In reading “Ground Elder (Bishop’s Weed)” we are tossed into the innocence of being. Note the inventive, easy mystery in lines from each of the four sections:
1. Fall: “I gawk at the patch of Bishop’s Weed, then slaughter this invasive with a weed whacker…” then knowing it will be back in spring. 2. Winter: A world in torpor but the birds sing their warmth and the cold humans think of the rocks as unknowing yet, “we sense their well-being with each other.” 3. After Months: “clouds open their rehearsals,/day spends itself polishing its outcome: the festival of sunset” 4. Now: With a rewarding reference to the first section, “love happens outside of time/noninvasive/roots routed partially underground.” This is the amazing style of work Giannini has put together in this magical collection that really helps us see the wonder and metaphysical nature of all things and people.
These poems create a very real sense of disembodied reality of the material and immaterial.
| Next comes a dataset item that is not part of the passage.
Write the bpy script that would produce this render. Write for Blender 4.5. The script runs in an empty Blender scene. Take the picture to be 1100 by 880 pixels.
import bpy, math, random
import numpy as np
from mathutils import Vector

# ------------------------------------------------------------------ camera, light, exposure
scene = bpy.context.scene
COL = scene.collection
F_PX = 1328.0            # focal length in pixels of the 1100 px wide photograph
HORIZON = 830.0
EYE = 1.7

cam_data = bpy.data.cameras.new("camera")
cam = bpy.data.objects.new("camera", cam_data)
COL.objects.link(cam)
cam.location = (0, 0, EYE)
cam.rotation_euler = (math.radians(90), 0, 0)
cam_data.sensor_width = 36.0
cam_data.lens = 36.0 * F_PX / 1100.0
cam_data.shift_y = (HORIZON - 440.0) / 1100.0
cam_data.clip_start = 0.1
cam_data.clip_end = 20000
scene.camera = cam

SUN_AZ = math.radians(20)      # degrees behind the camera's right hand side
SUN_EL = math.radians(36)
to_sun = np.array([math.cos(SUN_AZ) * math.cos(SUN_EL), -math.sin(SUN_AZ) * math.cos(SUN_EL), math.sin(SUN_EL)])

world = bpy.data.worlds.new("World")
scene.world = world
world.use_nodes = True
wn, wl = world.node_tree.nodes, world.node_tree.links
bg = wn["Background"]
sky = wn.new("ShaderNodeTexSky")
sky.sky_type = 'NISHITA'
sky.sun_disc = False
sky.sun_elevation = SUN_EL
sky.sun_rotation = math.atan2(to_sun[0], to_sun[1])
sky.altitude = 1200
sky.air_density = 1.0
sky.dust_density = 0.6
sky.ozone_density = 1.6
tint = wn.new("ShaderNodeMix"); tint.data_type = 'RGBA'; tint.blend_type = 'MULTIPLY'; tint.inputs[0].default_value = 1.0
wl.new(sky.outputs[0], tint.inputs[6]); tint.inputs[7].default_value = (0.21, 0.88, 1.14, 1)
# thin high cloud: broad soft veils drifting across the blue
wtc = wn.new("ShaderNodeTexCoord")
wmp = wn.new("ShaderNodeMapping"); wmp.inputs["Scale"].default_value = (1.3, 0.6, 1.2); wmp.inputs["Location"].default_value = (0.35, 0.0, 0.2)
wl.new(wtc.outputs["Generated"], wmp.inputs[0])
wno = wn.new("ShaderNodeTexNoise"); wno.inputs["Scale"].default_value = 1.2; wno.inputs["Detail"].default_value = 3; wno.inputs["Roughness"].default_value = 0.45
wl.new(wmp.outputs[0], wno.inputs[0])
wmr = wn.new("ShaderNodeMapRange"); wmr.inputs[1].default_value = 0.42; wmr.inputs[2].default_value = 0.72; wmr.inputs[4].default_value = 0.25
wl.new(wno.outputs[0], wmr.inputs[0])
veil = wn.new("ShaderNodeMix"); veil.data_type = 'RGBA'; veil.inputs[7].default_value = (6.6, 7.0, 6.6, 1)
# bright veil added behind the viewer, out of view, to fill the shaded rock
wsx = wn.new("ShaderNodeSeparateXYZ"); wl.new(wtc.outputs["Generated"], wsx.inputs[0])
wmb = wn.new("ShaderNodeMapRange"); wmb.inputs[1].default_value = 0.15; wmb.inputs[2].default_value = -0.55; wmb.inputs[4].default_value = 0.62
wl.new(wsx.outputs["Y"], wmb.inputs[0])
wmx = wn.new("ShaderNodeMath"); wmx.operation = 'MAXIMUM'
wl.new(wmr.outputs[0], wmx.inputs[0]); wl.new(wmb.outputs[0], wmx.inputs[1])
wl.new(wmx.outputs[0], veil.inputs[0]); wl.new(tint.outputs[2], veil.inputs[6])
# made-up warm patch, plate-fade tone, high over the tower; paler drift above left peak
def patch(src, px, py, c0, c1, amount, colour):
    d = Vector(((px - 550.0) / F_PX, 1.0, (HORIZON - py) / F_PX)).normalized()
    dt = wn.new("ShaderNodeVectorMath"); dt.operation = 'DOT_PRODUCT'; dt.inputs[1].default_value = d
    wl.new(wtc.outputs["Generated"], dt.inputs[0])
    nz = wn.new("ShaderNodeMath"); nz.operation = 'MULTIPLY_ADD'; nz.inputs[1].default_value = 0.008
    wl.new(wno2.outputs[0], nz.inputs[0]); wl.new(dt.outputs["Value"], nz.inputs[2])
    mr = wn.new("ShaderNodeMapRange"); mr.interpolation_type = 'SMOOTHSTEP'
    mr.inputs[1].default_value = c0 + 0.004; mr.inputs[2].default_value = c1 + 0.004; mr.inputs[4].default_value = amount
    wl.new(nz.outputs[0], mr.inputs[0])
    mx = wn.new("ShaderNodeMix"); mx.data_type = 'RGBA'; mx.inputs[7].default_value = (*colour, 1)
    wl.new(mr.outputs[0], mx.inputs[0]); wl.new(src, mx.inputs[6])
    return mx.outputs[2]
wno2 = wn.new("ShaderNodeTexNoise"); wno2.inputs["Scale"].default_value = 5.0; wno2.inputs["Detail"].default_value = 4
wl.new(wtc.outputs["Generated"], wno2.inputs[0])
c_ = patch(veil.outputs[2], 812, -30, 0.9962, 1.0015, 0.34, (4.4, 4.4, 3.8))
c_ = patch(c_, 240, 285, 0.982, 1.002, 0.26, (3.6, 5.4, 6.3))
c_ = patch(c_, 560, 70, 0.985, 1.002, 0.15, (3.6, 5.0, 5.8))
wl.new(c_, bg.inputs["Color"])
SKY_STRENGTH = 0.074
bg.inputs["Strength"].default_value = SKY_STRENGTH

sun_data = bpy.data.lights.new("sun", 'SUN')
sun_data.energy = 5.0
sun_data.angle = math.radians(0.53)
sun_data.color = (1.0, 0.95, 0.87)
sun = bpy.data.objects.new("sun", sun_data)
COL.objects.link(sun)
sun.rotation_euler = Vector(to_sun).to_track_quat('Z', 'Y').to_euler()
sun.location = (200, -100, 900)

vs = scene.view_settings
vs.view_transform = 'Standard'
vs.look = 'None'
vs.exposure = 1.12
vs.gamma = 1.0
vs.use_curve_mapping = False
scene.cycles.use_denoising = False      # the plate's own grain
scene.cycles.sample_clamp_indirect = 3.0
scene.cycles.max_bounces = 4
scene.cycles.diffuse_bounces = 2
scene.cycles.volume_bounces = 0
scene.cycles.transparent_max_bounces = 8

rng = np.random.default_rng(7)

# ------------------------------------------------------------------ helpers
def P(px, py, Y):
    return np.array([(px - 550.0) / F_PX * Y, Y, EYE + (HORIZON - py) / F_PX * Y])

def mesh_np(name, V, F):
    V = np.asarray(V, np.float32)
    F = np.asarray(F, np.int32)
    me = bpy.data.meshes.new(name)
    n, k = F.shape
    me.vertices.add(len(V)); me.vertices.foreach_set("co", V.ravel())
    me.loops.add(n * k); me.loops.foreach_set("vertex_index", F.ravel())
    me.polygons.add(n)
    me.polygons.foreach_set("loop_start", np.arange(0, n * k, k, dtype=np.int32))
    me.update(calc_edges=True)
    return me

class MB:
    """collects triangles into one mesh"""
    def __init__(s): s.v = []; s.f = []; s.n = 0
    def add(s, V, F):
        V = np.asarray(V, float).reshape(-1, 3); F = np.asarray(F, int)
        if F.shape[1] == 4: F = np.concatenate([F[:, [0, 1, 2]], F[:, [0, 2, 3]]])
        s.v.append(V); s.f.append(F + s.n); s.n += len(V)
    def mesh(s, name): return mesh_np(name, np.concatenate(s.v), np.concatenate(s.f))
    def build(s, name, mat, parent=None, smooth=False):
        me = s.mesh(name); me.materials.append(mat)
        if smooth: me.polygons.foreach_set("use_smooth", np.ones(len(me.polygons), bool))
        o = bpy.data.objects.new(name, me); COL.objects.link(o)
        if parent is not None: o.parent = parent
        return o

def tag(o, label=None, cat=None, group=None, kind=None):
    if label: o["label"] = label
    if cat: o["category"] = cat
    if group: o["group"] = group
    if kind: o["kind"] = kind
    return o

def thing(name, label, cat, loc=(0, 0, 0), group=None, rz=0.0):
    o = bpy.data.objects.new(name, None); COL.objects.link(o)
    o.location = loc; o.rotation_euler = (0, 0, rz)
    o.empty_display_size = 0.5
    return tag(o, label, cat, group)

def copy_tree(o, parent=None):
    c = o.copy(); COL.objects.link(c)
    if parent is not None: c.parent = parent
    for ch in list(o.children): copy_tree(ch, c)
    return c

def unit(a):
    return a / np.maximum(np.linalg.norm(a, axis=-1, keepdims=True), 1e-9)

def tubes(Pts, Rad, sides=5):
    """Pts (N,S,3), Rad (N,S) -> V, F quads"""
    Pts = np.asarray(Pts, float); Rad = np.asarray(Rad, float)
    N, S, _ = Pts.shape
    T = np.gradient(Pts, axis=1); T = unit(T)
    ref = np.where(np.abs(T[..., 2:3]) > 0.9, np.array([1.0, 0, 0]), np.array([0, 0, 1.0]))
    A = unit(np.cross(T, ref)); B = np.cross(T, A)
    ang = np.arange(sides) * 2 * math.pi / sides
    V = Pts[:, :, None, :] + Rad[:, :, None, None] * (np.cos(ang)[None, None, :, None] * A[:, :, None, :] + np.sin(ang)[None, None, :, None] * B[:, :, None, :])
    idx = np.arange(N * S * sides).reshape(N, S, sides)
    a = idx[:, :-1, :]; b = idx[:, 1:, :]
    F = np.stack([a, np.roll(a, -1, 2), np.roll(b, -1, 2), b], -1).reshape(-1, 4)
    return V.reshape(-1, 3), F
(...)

There is a recognition of the spirit of things animate and inanimate. In the poem, “16 Inversions,” we are reminded that things of the world and in ourselves are one as the other in the lines arranged ingeniously as lists for ease: The horseshoe waits for the horse.

The base of the fencepost feels the most weather.
There is hidden effort even in stones.
The boulder finally becomes Sisyphus.
Dreams take down their ears before they listen.
Hearing an image means it discovered you.
And …
Our joys attend the anguished yowling beneath all things.


The book cover deserves honorable mention because it is exquisite on its own but more importantly it represents the poetry in this book with startling accuracy and grace. It reproduces a painting by Berkshire artist Sean McCusker and Giannini says, “it is perfect for my book, and of course it ties in with the title poem.”

The poems in this volume, found in the many places and times of our experience, the many perspectives on being, relate to each other from all angles, making connections and, most importantly, provide a resolution, a sense of balance and perhaps otherworldly knowledge. In other words, this collection reassures and encourages with a tone of confidence in the nature of well-being. Giannini also said a well-known jazz musician and, and on a separate occasion, a jazz aficionado, unknown to each other, recently compared the sounds and rhythms of Giannini’s work to jazz “coloratura” and rhythms, not as the Beat poets used jazz and bebop, but in the poet’s original way. Giannini informed me he was completely unaware of such takes on his work but found these comments gratifying. Giannini states this book, “with many poems speaking back and forth to each other, but in different sections, may also be viewed as a way of working serially toward an overall envisioning.” A peaceful space if you will, embracing a oneness with the universe and each other.

A book event is being planned at The Bookstore & Get Lit Wine Bar in Lenox at a time and date to be determined.